Im Recht erweist sich allerdings die Beschwerdeargumentation, soweit sie Aspekte der Verhältnismäßigkeit (§ 180 Abs 1 StPO; Art 1 Abs 3 PersFrG) der Untersuchungshaft unter den Konstellationen des vorliegenden Falles heranzieht, als davon der Grundsatz, dass die Untersuchungshaft ein angemessenes Maß in Bezug auf die Bedeutung der Sache nicht übersteigen darf, betroffen ist. Nach der dafür anzustellenden Überprüfung sind (neben dem hier unbestrittenen und in einem Gerichtsurteil erster Instanz auch gegründeten Tatverdacht und dem Bestehen von Haftgründen) dabei vor allem jene Umstände von Bedeutung, welche für oder gegen das Vorliegen eines echten Erfordernisses des öffentlichen Interesses an der Aufrechterhaltung der Haft sprechen und die es rechtfertigen, von der Grundregel der Achtung der persönlichen Freiheit abzuweichen. Dabei ist auf den Grundsatz der Unschuldsvermutung gebührend Bedacht zu nehmen. Nach Ablauf einer gewissen Zeit reicht die Fortdauer des begründeten Tatverdachts für die Rechtsgültigkeit der Fortdauer der Untersuchungshaft jedoch nicht mehr aus. Es müssen wesentliche und ausreichende Gründe vorliegen, welche die Freiheitsentziehung weiterhin rechtfertigen (vgl EGMR 26. 6. 1991, ÖJZ-MRK 1991/18; 12. 12. 1991, ÖJZ-MRK 1992/9a; siehe auch Grabenwarter aaO § 21 Rz 16).

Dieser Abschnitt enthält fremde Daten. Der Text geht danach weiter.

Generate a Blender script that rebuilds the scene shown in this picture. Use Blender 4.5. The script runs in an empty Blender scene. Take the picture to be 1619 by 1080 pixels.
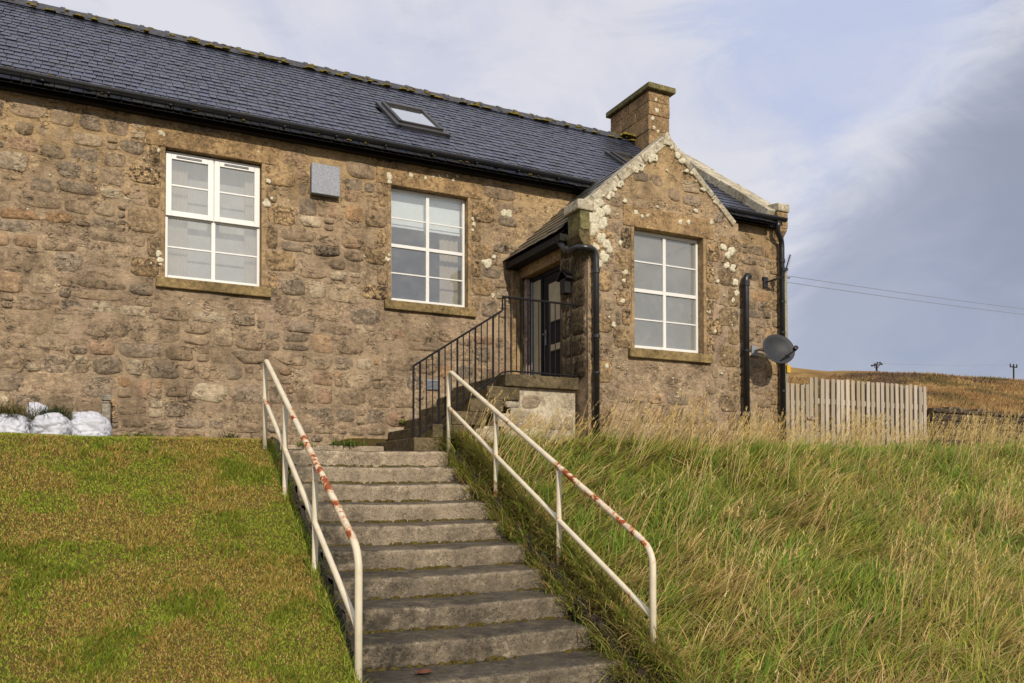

Unter diesem Blickwinkel sind die vom Oberlandesgericht für eine Fortsetzung der Untersuchungshaft gegebenen Gründe, nämlich das Vorliegen eines schwerwiegende Aggressionspotenzials gepaart mit einer Neigung zur Gewalt, insbesondere daraufhin zu prüfen, ob die sie stützenden Umstände einem echten Erfordernis öffentlichen Interesses daran entsprechen, unter gebührender Wahrung des Grundsatzes der Unschuldsvermutung von der Regel der Achtung der persönlichen Freiheit abzuweichen.

Bedenkt man, dass der Angeklagte wegen eines Delikts, das (in abstracto der Bedeutung der Sache entsprechend) mit bis zu einer höchstens einjährigen Freiheitsstrafe bedroht ist, in erster Instanz zu sieben Monaten Freiheitsstrafe verurteilt wurde, dann erweist sich die im Zeitpunkt der Entscheidung des Oberlandesgerichtes bereits über sechs Monate dauernde Untersuchungshaft unter Abwägung obiger Komponenten allerdings in concreto als nicht mehr angemessen zur Bedeutung der Sache und daher im Ergebnis als nicht verhältnismäßig. Trotz Andauerns der (schon bisher vorliegenden) Haftgründe können diese nach Lage des Falles (im Hinblick auf ihre Intensität im Vergleich zur Bedeutung der Sache) nicht als jene wesentlichen und ausreichenden Gründe angesehen werden, welche bei gebührender Beachtung des Grundsatzes der Unschuldsvermutung die Freiheitsentziehung weiterhin rechtfertigen konnten.

In der rechtsirrigen Beurteilung der für die Fortsetzung der Untersuchungshaft essentiellen Voraussetzung der Angemessenheit ihrer Dauer liegt die Verletzung des Grundrechts auf persönliche Freiheit des Beschwerdeführers. Dies war, entgegen der Ansicht des Generalprokurators, festzustellen und der angefochtene Beschluss zu kassieren.

Wegen zwischenzeitiger Enthaftung kann eine Verfügung nach § 7 Abs 2 GRBG entfallen. Die Kostenersatzpflicht des Bundes ist im § 8 GRBG begründet.